Given that two dice are thrown, and the first is an even number, what is the conditional probability of getting two sixes?
I am unsure of whether to calculate $P(\text{two}~6~\text{'s} \mid \text{even number})$ as $1/6$ multiplied by $1/6$, and divided by $1/2$, or as $1/2$ (since the first number is an even number) multiplied by $1/6$, divided by $1/2$ (the first of my attempts is the correct answer, $1/18$).
Find the conditional probability of getting at least one six given that the first number is an even number.

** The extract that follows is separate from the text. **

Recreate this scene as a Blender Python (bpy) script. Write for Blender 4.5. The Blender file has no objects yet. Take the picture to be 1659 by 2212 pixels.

I assumed this was $1-(5/6)^2$, divided by $1/2$? The answer is $4/9$.
Independence of the dice rolls, so $$P(x=6,y=6|x\in\{2,4,6\}) = P(x=6|x\in\{2,4,6\})\cdot P(y=6)=1/3 * 1/6$$
For your second question, $1-(5/6)^2$ is the probability of getting at least one six, not the conditional probability given the first is even. (It’s not 5/6 ways to not get a six if you already know its even.)
As for dividing by 2, this doesnt work because when you get at least one six, the first one isnt even half the time and odd half the time. The reason is, sometimes only the first one is a six, and in that case the first one must be even (not 50% odd 50% even).